I am for diversity of opinion, but if we don't believe in the basic
sacraments, we shouldn't go in and disrupt the services of those who do.

This is the Standard Upper Ontology Working Group.  Please again notice
the singular in the word "ontology".  The charter explicitly reinforces
that point as well:

http://suo.ieee.org/scopeAndPurpose.html
________________________________________________________________________
INTER-OPERABILITY: The standard will provide a basis for achieving
Inter-Operability among various software and database applications. 
1) Application developers can define new data elements in terms of a
common ontology, and thereby gain some degree of interoperability with
other conformant systems. 
2) Applications based on domain-specific ontologies that are compliant
with this standard will be able to interoperate (to some degree) by
virtue of the shared common terms and definitions. 
3) The SUO will play the role of a neutral interchange format whereby
owners of existing applications will be able to map existing data
elements just once to a common ontology. This provides a degree of
interoperability with other applications whose representations conform
to SUO. This entails the SUO being able to be mapped to more restricted
forms such as XML, database schema, or object oriented schema. 
________________________________________________________________________
_

It wouldn't make sense to interoperate in this way with multiple
competing ontologies.  You would need n^2 mapping axioms to link n
competing axioms for a given definition.  Or you could map all n
competing axioms into one interchange axiom, but them you end up
creating a single interchange ontology to link your competing
ontologies.  One way or another, scalable interoperability is best
supported by a single upper ontology.

It's really that simple.


> AND to provide support for their position!
> I have a few suggestions:
> 
> - Are not you confusing "content" with "form", i.e. an UPPER ontology
> should
> not contain anything SPECIFIC for
> any domain ("pet content"), only sort of "meta" ontological statements
> (think IFF ;-)

[ELP] Upper is about generality.  

The line you are quoting lends itself to some difficulty in
interpretation:

"An upper ontology is limited to concepts that are meta, generic,
abstract and philosophical, and therefore are general enough to address
(at a high level) a broad range of domain areas."

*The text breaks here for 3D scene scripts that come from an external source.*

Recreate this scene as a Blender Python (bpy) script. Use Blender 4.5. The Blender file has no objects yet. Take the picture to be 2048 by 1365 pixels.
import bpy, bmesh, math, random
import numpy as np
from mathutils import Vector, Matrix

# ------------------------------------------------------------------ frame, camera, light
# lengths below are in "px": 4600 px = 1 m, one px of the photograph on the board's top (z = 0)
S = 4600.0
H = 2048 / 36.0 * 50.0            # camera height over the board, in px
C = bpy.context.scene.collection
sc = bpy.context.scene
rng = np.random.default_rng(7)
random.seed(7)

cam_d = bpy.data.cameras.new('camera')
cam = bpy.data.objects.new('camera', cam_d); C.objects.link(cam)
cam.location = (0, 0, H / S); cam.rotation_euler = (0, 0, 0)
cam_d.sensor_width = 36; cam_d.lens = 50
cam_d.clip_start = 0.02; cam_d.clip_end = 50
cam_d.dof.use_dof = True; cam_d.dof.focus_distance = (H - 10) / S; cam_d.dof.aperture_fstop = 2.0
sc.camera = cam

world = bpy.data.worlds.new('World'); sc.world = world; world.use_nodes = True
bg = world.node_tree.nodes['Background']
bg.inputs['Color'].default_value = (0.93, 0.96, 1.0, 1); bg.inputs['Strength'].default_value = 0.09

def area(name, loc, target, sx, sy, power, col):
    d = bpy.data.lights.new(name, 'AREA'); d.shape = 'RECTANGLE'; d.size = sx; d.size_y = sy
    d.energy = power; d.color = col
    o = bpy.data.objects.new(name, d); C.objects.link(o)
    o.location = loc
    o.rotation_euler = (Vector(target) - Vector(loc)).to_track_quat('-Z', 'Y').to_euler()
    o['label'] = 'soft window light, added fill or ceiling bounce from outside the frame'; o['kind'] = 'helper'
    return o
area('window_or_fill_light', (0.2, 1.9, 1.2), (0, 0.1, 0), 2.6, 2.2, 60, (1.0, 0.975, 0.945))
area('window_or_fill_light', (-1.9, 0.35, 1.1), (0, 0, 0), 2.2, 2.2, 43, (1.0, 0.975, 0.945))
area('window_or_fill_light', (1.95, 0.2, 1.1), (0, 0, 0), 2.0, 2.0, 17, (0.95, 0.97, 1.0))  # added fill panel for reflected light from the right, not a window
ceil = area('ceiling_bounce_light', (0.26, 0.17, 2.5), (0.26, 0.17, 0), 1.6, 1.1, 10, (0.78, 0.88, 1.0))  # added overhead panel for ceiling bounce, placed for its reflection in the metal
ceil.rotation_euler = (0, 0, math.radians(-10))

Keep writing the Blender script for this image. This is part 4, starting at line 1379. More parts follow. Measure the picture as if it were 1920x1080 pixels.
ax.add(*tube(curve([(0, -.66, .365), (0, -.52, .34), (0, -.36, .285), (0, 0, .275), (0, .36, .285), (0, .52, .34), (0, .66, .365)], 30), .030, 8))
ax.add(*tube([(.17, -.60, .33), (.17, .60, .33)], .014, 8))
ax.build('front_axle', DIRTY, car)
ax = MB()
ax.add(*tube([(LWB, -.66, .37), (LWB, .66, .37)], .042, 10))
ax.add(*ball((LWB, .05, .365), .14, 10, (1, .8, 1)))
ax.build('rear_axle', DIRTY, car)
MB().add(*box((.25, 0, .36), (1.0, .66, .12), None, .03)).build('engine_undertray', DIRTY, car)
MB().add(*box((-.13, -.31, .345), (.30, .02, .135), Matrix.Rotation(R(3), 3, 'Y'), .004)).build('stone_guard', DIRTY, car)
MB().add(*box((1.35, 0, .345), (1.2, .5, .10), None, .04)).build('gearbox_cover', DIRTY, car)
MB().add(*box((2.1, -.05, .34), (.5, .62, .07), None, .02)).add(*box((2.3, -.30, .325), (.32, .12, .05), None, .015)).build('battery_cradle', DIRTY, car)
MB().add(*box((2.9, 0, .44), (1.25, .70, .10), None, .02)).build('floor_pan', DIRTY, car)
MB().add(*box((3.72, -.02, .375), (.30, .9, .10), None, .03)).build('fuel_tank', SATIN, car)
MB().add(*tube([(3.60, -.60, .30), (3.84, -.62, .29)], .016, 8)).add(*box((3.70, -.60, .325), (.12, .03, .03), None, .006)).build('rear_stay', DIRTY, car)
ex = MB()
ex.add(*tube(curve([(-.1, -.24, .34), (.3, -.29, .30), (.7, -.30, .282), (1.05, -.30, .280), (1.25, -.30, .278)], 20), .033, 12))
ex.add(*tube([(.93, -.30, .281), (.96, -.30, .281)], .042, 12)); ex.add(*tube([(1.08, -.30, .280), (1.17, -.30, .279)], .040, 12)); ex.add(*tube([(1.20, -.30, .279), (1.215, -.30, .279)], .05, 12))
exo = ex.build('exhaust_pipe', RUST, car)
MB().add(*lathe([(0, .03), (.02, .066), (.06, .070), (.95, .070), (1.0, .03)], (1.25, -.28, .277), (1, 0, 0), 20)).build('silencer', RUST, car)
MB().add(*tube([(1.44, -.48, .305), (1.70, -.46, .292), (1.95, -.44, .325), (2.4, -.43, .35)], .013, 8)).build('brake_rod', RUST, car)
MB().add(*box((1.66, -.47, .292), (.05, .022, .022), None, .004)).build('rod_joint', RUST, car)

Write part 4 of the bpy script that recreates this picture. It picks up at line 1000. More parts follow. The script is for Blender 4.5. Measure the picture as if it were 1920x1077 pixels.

I might have said " meta, generic, abstract ***or*** philosophical".
You can be "generic" about your meta axioms, but I don't think that's
what the founding fathers/mothers meant.  And I've been told that "and"
linguistically means "or" sometimes.

> 
> - If you don't understand your ennemies you have no chances to defeat
> them,
> and obviously you have NO CLUE why, at least John Sowa and myself, are
> close
> to killing you on the unique ontology idea.

[ELP] John has been talking the "merging" talk recently.  He agreed with
my motion to state that merging into one ontology is the goal.  He even
called it a "restatement" of the charter.


> 
> 
> > Even if I could will us into unity, and we could garner the spare
time,
> > it would take five years of merging and creation, and another five
to
> > see it used and proven.
> 
> I am glad you are still optimistic, the "united SUO group" will bring
> success (at last) in 10 years and at very little cost, where the poor
> simpletons at
> Cyc failed (still with lots of PhDs, 20 years and $50 million), see:

[ELP] In the English lexicon, "simpleton" is a very derisive -
particularly when applied to intellectuals.  There are several Cycorp
employees on this list.  Are they excluded?

> 
> http://www.sciam.com/print_version.cfm?articleID=00063887-5C1E-1C6D-
> 84A9809EC588EF21
> 
> Which link you already did got from Bob Clarke's message
> http://groups.yahoo.com/group/semanticweb/message/1001
> but probably didn't bother to read.


[ELP] I didn't see notice such a link.  But link you gave me a while
back hadn't exactly soiled its shoes with the dirt of verity and reason.
Is this one better than the last one?